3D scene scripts
[Begin]
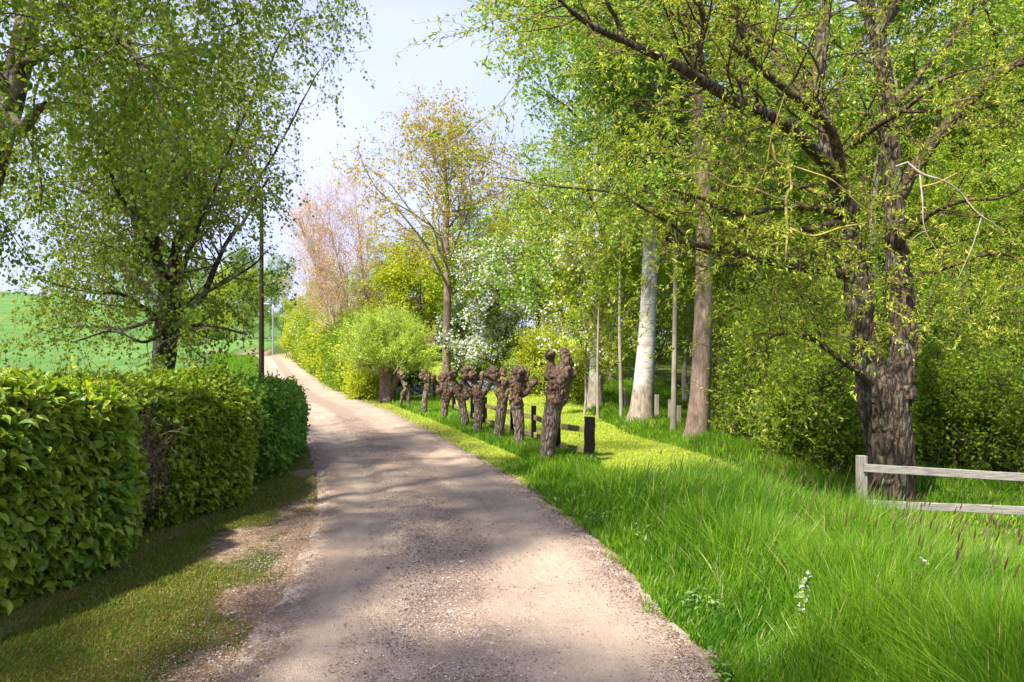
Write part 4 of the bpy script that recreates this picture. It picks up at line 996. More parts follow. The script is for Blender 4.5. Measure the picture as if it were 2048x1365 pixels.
maketree('poplar', 'white-barked poplar half hidden behind a slender sapling and blossom', 'tree', 23, 14, .3, .15, 2.6, 'poplar_leaf', 'white_bark', n1=36, n2=9, n3=7, nl=14, leaf=.085,
         loc=at(1190, pd), trunkpts=tp_line([(1188, 828, 44), (1189, 815, 34), (1192, 740, 27), (1196, 640, 24), (1198, 400, 22), (1190, 200, 18), (1180, 0, 14), (1175, -150, 8)], pd), sides=18)
# slender saplings in front
for sd, lab, pl, d in ((24, 'thin straight grey sapling between the white and the brown poplar', [(1347, 868, 15), (1347, 850, 13), (1349, 700, 10), (1351, 500, 8), (1353, 300, 6), (1353, 100, 3)], 15.0),
                       (25, 'slender pale sapling just left of the white poplar', [(1243, 842, 9), (1241, 750, 7), (1239, 650, 6), (1240, 520, 4), (1241, 420, 2)], 17.2),
                       (26, 'very thin pale sapling in front of the half hidden poplar', [(1196, 836, 7), (1195, 740, 5), (1197, 640, 4), (1200, 540, 2)], 17.8)):
    maketree('sapling', lab, 'tree', sd, 5, .05, .45, .9, 'wood_leaf', 'sapling_bark', n1=14, n2=5, n3=4, nl=7, leaf=.06, loc=at(pl[0][0], d), trunkpts=tp_line(pl, d), sides=8)

# garden oak with young yellow leaves
pd = 26.0
ob = at(893, pd)
maketree('oak', 'tall young oak with open crown of yellow-brown spring leaves', 'tree', 44, 9, .2, .36, 3.6, 'oak_leaf', 'poplar_bark', n1=32, n2=8, n3=5, nl=11, leaf=.08, asp=.7, ang1=50, trop1=.85,
         loc=ob, trunkpts=tp_line([(893, 775, 22), (893, 740, 18), (894, 640, 16), (895, 540, 14), (892, 480, 13), (894, 400, 9), (890, 340, 6), (888, 290, 2)], pd), sides=10, wob=.2,
         shape=lambda u: np.interp(u, [.36, .5, .65, .85, 1], [1.15, 1.1, .7, .36, .15]), tw='grey_twig', trop3=.1)
maketree('maple', 'yellow-green maple with a low round crown shading the house behind the oak', 'tree', 46, 4.6, .07, .34, 2.1, 'lime_leaf', 'twig', n1=26, n2=8, n3=6, nl=14, leaf=.1, ang1=70, trop1=.1, loc=at(842, 35))
maketree('maple', 'smaller maple with yellowish crown just right of the oak trunk', 'tree', 47, 4.4, .06, .34, 1.9, 'bush_leaf', 'twig', n1=24, n2=8, n3=6, nl=14, leaf=.1, ang1=70, trop1=.1, loc=at(925, 34))
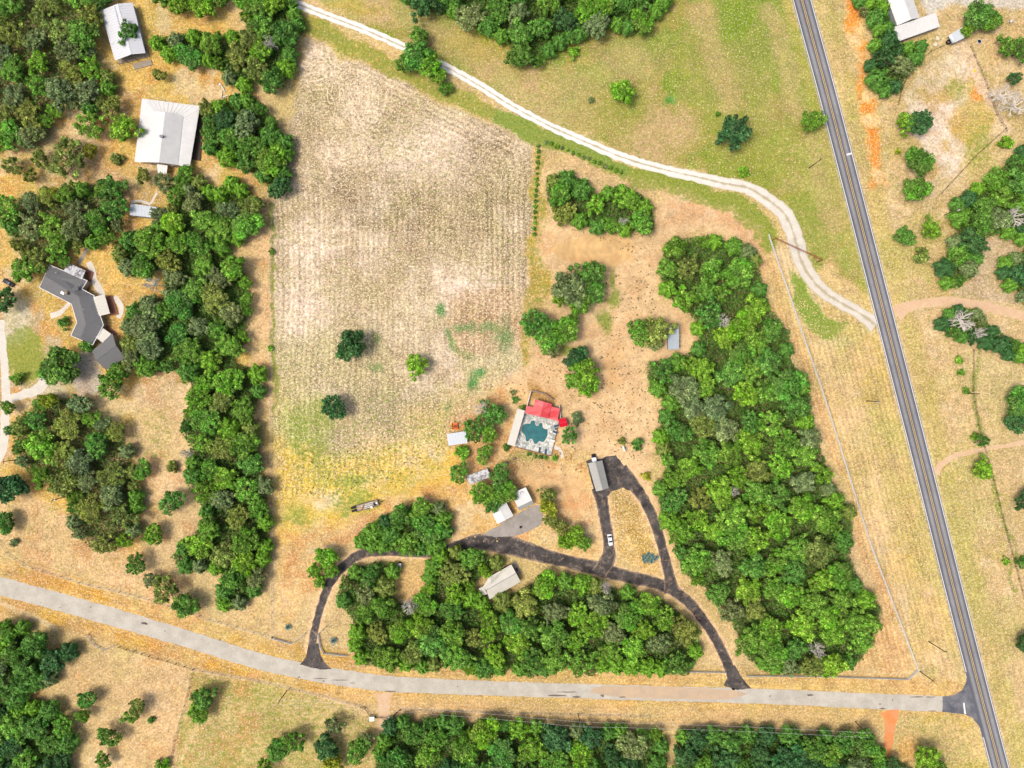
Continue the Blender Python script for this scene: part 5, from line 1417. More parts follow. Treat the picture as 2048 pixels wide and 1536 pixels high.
# woods: phrase and anchors that say where in the wood a tree stands
def inpoly(x, y, poly):
    c = False
    for k in range(len(poly)):
        x1, y1 = poly[k]; x2, y2 = poly[(k + 1) % len(poly)]
        if (y1 > y) != (y2 > y) and x < (x2 - x1) * (y - y1) / (y2 - y1) + x1: c = not c
    return c
def edged(x, y, poly):
    d = 1e9
    for k in range(len(poly)):
        x1, y1 = poly[k]; x2, y2 = poly[(k + 1) % len(poly)]
        ex, ey = x2 - x1, y2 - y1; t = max(0, min(1, ((x - x1) * ex + (y - y1) * ey) / (ex * ex + ey * ey + 1e-9)))
        d = min(d, math.hypot(x - x1 - t * ex, y - y1 - t * ey))
    return d
LUSH = (('bright green', .36), ('mid green', .30), ('deep green', .16), ('olive green', .10), ('grey-green', .08))
DUSKY = (('grey-green', .30), ('olive green', .26), ('mid green', .22), ('deep green', .16), ('bright green', .06))
COOL = (('deep green', .34), ('mid green', .24), ('dark green', .22), ('grey-green', .12), ('bright green', .08))
def pick(mix):
    u = random.random()
    for n, w in mix:
        u -= w
        if u <= 0: return n
    return mix[0][0]
WOODS = {'east': (LUSH, .14, (24, 35), 1.38), 'south': (LUSH, .12, (24, 34), 1.38), 'drive': (COOL, .1, (22, 30), 1.4), 'west': (LUSH, .2, (23, 34), 1.38), 'northwest': (LUSH, .15, (23, 33), 1.4), 'house': (COOL, .15, (23, 31), 1.38), 'corner': (DUSKY, .7, (24, 34), 1.42), 'top': (COOL, .15, (24, 34), 1.4), 'grove': (DUSKY, .75, (24, 36), 1.4), 'lowerwest': (DUSKY, .6, (24, 35), 1.4), 'southwest': (COOL, .25, (24, 33), 1.4), 'bottomleft': (COOL, .25, (24, 33), 1.4), 'roadside': (COOL, .2, (24, 34), 1.42), 'roadside2': (COOL, .2, (24, 34), 1.42), 'barn': (COOL, .2, (20, 29), 1.42), 'right': (COOL, .2, (22, 31), 1.4), 'rightedge': (COOL, .2, (22, 30), 1.4), 'dirtdrive': (COOL, .25, (18, 26), 1.4), 'clump': (LUSH, .15, (23, 32), 1.4)}
WOODNAME = {'east': 'east wood', 'south': 'south wood', 'drive': 'clump above the hidden driveway', 'west': 'west wood', 'northwest': 'upper-left wood', 'house': 'wood beside the ranch house',
 'corner': 'top-left corner wood', 'top': 'wood at the top edge', 'grove': 'grove above the dark-roofed house', 'lowerwest': 'lower-left wood', 'southwest': 'wood below the road at left',
 'bottomleft': 'bottom-left corner wood', 'roadside': 'long roadside wood at the bottom', 'roadside2': 'roadside wood left of the clay drive', 'barn': 'clump beside the white farm building',
 'right': 'right-hand wood', 'rightedge': 'clump at the right edge', 'dirtdrive': 'strip along the tan dirt drive', 'clump': 'clump above the sandy clearing'}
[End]
— What is required —
Make an exact copy of the data, leaving its pictures out.

— Problem solution —
Write part 4 of the bpy script that recreates this picture. It picks up at line 996. More parts follow. The script is for Blender 4.5. Measure the picture as if it were 2048x1365 pixels.
maketree('poplar', 'white-barked poplar half hidden behind a slender sapling and blossom', 'tree', 23, 14, .3, .15, 2.6, 'poplar_leaf', 'white_bark', n1=36, n2=9, n3=7, nl=14, leaf=.085,
         loc=at(1190, pd), trunkpts=tp_line([(1188, 828, 44), (1189, 815, 34), (1192, 740, 27), (1196, 640, 24), (1198, 400, 22), (1190, 200, 18), (1180, 0, 14), (1175, -150, 8)], pd), sides=18)
# slender saplings in front
for sd, lab, pl, d in ((24, 'thin straight grey sapling between the white and the brown poplar', [(1347, 868, 15), (1347, 850, 13), (1349, 700, 10), (1351, 500, 8), (1353, 300, 6), (1353, 100, 3)], 15.0),
                       (25, 'slender pale sapling just left of the white poplar', [(1243, 842, 9), (1241, 750, 7), (1239, 650, 6), (1240, 520, 4), (1241, 420, 2)], 17.2),
                       (26, 'very thin pale sapling in front of the half hidden poplar', [(1196, 836, 7), (1195, 740, 5), (1197, 640, 4), (1200, 540, 2)], 17.8)):
    maketree('sapling', lab, 'tree', sd, 5, .05, .45, .9, 'wood_leaf', 'sapling_bark', n1=14, n2=5, n3=4, nl=7, leaf=.06, loc=at(pl[0][0], d), trunkpts=tp_line(pl, d), sides=8)

# garden oak with young yellow leaves
pd = 26.0
ob = at(893, pd)
maketree('oak', 'tall young oak with open crown of yellow-brown spring leaves', 'tree', 44, 9, .2, .36, 3.6, 'oak_leaf', 'poplar_bark', n1=32, n2=8, n3=5, nl=11, leaf=.08, asp=.7, ang1=50, trop1=.85,
         loc=ob, trunkpts=tp_line([(893, 775, 22), (893, 740, 18), (894, 640, 16), (895, 540, 14), (892, 480, 13), (894, 400, 9), (890, 340, 6), (888, 290, 2)], pd), sides=10, wob=.2,
         shape=lambda u: np.interp(u, [.36, .5, .65, .85, 1], [1.15, 1.1, .7, .36, .15]), tw='grey_twig', trop3=.1)
maketree('maple', 'yellow-green maple with a low round crown shading the house behind the oak', 'tree', 46, 4.6, .07, .34, 2.1, 'lime_leaf', 'twig', n1=26, n2=8, n3=6, nl=14, leaf=.1, ang1=70, trop1=.1, loc=at(842, 35))
maketree('maple', 'smaller maple with yellowish crown just right of the oak trunk', 'tree', 47, 4.4, .06, .34, 1.9, 'bush_leaf', 'twig', n1=24, n2=8, n3=6, nl=14, leaf=.1, ang1=70, trop1=.1, loc=at(925, 34))
Continue the Blender Python script for this scene: part 5, from line 1417. More parts follow. Treat the picture as 2048 pixels wide and 1536 pixels high.
# woods: phrase and anchors that say where in the wood a tree stands
def inpoly(x, y, poly):
    c = False
    for k in range(len(poly)):
        x1, y1 = poly[k]; x2, y2 = poly[(k + 1) % len(poly)]
        if (y1 > y) != (y2 > y) and x < (x2 - x1) * (y - y1) / (y2 - y1) + x1: c = not c
    return c
def edged(x, y, poly):
    d = 1e9
    for k in range(len(poly)):
        x1, y1 = poly[k]; x2, y2 = poly[(k + 1) % len(poly)]
        ex, ey = x2 - x1, y2 - y1; t = max(0, min(1, ((x - x1) * ex + (y - y1) * ey) / (ex * ex + ey * ey + 1e-9)))
        d = min(d, math.hypot(x - x1 - t * ex, y - y1 - t * ey))
    return d
LUSH = (('bright green', .36), ('mid green', .30), ('deep green', .16), ('olive green', .10), ('grey-green', .08))
DUSKY = (('grey-green', .30), ('olive green', .26), ('mid green', .22), ('deep green', .16), ('bright green', .06))
COOL = (('deep green', .34), ('mid green', .24), ('dark green', .22), ('grey-green', .12), ('bright green', .08))
def pick(mix):
    u = random.random()
    for n, w in mix:
        u -= w
        if u <= 0: return n
    return mix[0][0]
WOODS = {'east': (LUSH, .14, (24, 35), 1.38), 'south': (LUSH, .12, (24, 34), 1.38), 'drive': (COOL, .1, (22, 30), 1.4), 'west': (LUSH, .2, (23, 34), 1.38), 'northwest': (LUSH, .15, (23, 33), 1.4), 'house': (COOL, .15, (23, 31), 1.38), 'corner': (DUSKY, .7, (24, 34), 1.42), 'top': (COOL, .15, (24, 34), 1.4), 'grove': (DUSKY, .75, (24, 36), 1.4), 'lowerwest': (DUSKY, .6, (24, 35), 1.4), 'southwest': (COOL, .25, (24, 33), 1.4), 'bottomleft': (COOL, .25, (24, 33), 1.4), 'roadside': (COOL, .2, (24, 34), 1.42), 'roadside2': (COOL, .2, (24, 34), 1.42), 'barn': (COOL, .2, (20, 29), 1.42), 'right': (COOL, .2, (22, 31), 1.4), 'rightedge': (COOL, .2, (22, 30), 1.4), 'dirtdrive': (COOL, .25, (18, 26), 1.4), 'clump': (LUSH, .15, (23, 32), 1.4)}
WOODNAME = {'east': 'east wood', 'south': 'south wood', 'drive': 'clump above the hidden driveway', 'west': 'west wood', 'northwest': 'upper-left wood', 'house': 'wood beside the ranch house',
 'corner': 'top-left corner wood', 'top': 'wood at the top edge', 'grove': 'grove above the dark-roofed house', 'lowerwest': 'lower-left wood', 'southwest': 'wood below the road at left',
 'bottomleft': 'bottom-left corner wood', 'roadside': 'long roadside wood at the bottom', 'roadside2': 'roadside wood left of the clay drive', 'barn': 'clump beside the white farm building',
 'right': 'right-hand wood', 'rightedge': 'clump at the right edge', 'dirtdrive': 'strip along the tan dirt drive', 'clump': 'clump above the sandy clearing'}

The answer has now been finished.